こうした地形の妙を聞き及びますと、それぞれに自然が施した姿を見てみたくなるところですが、
なかなかにそれもままならず。せめて「ブラタモリ」で探索するくらいのご近所地形の妙に触れることで
お茶を濁すかともなるわけですね。何せ、どこへと行ってまたまた出かけにくい状況にもなっておりますし。
ということで、散歩がてら(といっても自転車を使いましたが)に近隣の日野市へと出かけて見た次第。
多摩川を石田大橋で八王子方面へと渡りますと、日野バイパス(現在はこちらが国道20号線)は
しばらく平坦な道であるのが、やおら滝坂という長い登り坂に行き当たるのですな。
今ではもそっと南側を流れている浅川の河岸段丘上へと登っていくことになりまして、
ひいこら言いながら(なんせ自転車ですので)登りきると俄然見晴らしがよくなりましたですよ。
こんなふうに富士のお山も望めるのでして。
ちょうど右手が段丘がありまして、その際ということになりますけれど、
この滝坂からもそっと進んだところに、一応の目的地とした黒川清流公園はありました。
段丘の際に帯状に続く木立に入り込みますと、すっかり山歩きのような気分にもなってきます。
でもって、河岸段丘の「キワ」、つまりは崖線であるところには湧き水ありということになりますね。
この橋の奥、水源は藪の中ですけれど、湧き水が早や小さな流れを作っておるのでありますよ。

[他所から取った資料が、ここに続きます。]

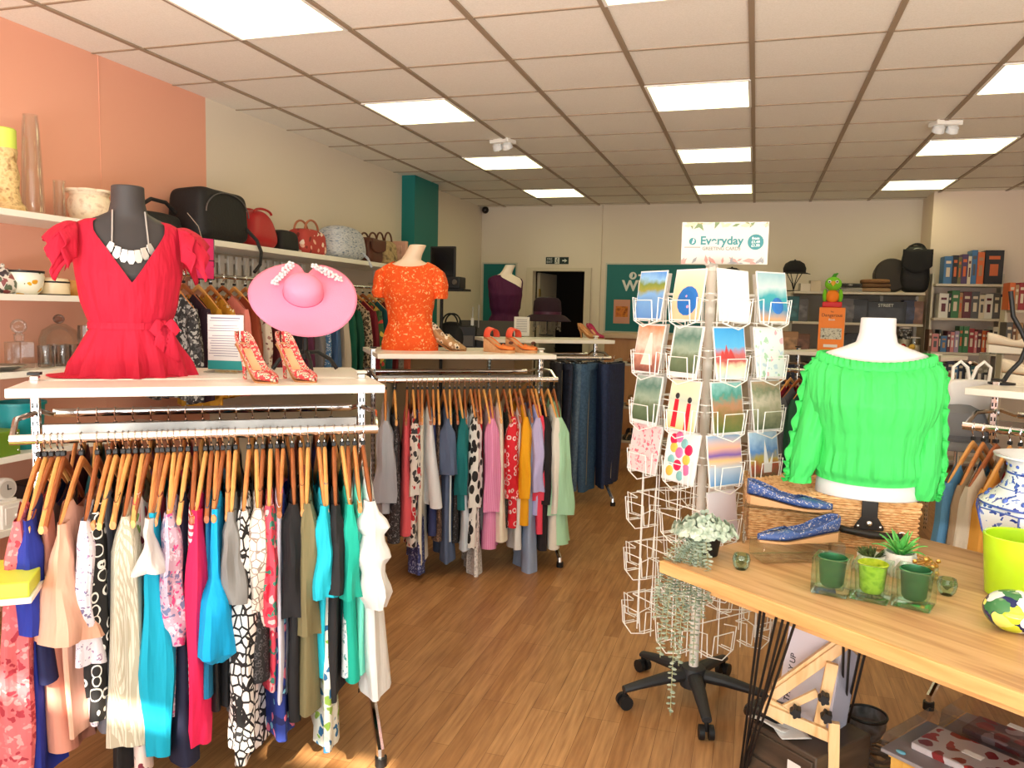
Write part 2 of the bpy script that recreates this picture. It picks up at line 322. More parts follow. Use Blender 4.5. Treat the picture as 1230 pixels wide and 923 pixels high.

崖線ですので、際のあちこちから湧いているものの、特にこの場所が黒川湧水として
東京の名湧水57選のひとつになっているですなあ。
と、日本列島の成り立ちは…てなところから語り起こしておきながら、
とどのつまり、ご近所ひだまり散歩のようなお話になりましたけれど、
こうした近隣ぶらりをこそ密やかな楽しみとして、今しばらく忍ばねばならないかもですねえ…。